“Swinging London” is a generic term coined by Time magazine in April 1966 and used to describe the fashion, music, cinema and cultural scene which flourished in London in the 1960s and the change in attitude which pervaded the scene.
It was a phenomenon which emphasised the young, the new and the modern during a period of great optimism and hedonism and was regarded as something of a cultural revolution.
Fuelled by growing prosperity, social mobility, and wave after wave of youthful enterprise – after a decade of post-war austerity – the youth of London were ready to party . . .
They rebelled in nearly every way possible, pushing the limits in mind-bending ways, and seemingly overnight, London was the coolest city in the world.

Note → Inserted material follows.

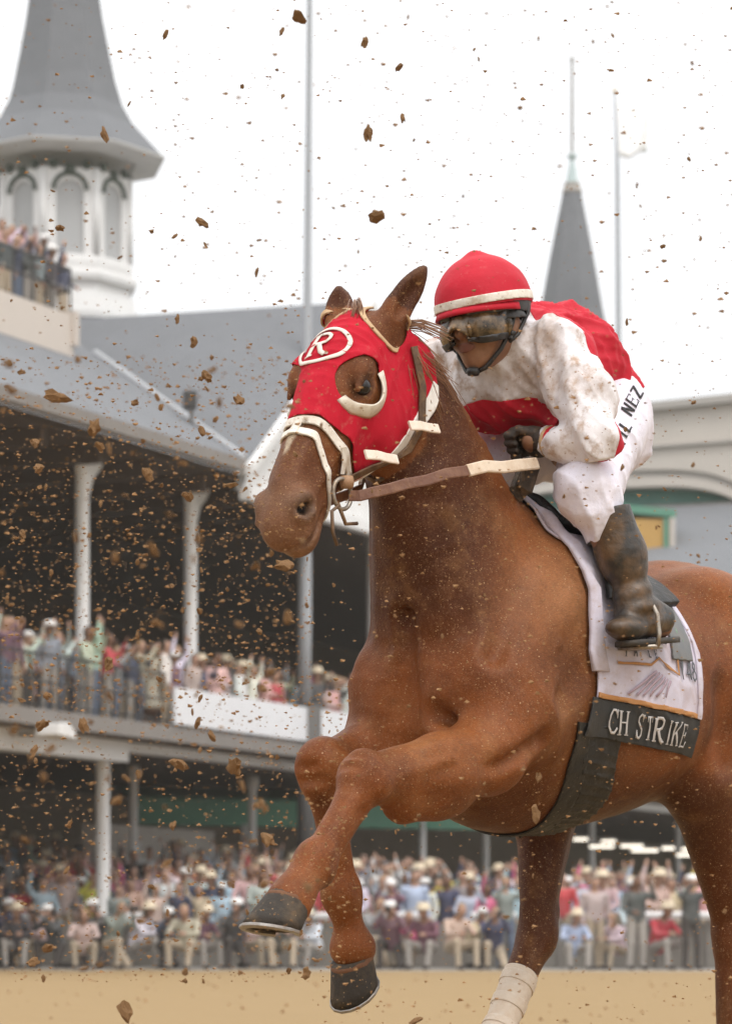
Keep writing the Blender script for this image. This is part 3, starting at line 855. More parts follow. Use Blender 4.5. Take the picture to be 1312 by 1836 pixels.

And everything that happened in England’s capital rippled out across the western world and made the planet a cooler place.
By the mid-1960s, young people in other countries were wearing miniskirts and making pilgrimages to Carnaby Street, Savile Row and the King’s Road, while British music was “invading” the four corners of the globe, and the Union Jack became one of the most ubiquitous pop art symbols of the late 1960s.
The city became a “Swinging London” theme park with clubs such as the Bag O’ Nails, the Scotch Of St James and the Ad-Lib in Leicester Place.
Cultural icons of Swinging London included fashion designer Mary Quant; models Twiggy (the “face of 66”) and Jean Shrimpton; trendy photographer David Bailey; film stars such as Michael Caine, Terence Stamp, Julie Christie and David Hemmings; comedians like Tony Hancock, Peter Cook and Dudley Moore; and musical artists including The Kinks, The Who, Small Faces, The Yardbirds and, of course, The Rolling Stones.
“At the beginning of the Sixties, I never knew anyone famous; by the end of it, everyone I knew was famous, and I hadn’t met any new people.”